My colleagues will for the most part wax indignant at my admission of this antagonism. But it actually exists, and as in other cases, it would be a most inexpedient tactic to try to cope with this fact by ignoring it.
This antagonism is a social one, it relates to classes and not individuals. An individual intellectual, like an individual capitalist, may join the proletariat in its class struggle. When he does, he changes his character too. It is not of this type of intellectual, who is still an exception among his fellows, that we shall deal with in the following lines. Unless otherwise indicated I shall use the word intellectual to mean only the common run of intellectual. Who take the standpoint of bourgeois society and who are characteristic of intellectuals as a whole, who stand in a certain antagonism to the proletariat.

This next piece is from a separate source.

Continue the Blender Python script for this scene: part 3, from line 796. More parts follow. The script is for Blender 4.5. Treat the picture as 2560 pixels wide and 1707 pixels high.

This antagonism differs, however, from the antagonism between labour and capital. An intellectual is not a capitalist. True, his standard of life is bourgeois and he must maintain it if he is not to become a pauper; but at the same time he has to sell the product of his labour, and frequently his labour. Power; and he is himself often enough exploited and humiliated by the capitalists. Hence the intellectual does not stand in any economic antagonism to the proletariat. But his status of life and his conditions of labour are not proletarian, and this gives rise to a certain antagonism in sentiments and ideas.
As an isolated individual, the proletarian is a nonentity. His strength, his progress, his hopes and expectations are entirely derived from organization, from systematic action in conjunction with his fellows. He feels himself big and strong when he is part of a big and strong organism. The organism is the main thing for him; the individual by comparison means very little. The proletarian fights with the utmost devotion as part of the anonymous mass, without prospect of personal advantage or personal glory, performing his duty in any post assigned to him, with a voluntary discipline which pervades all his feelings and thoughts.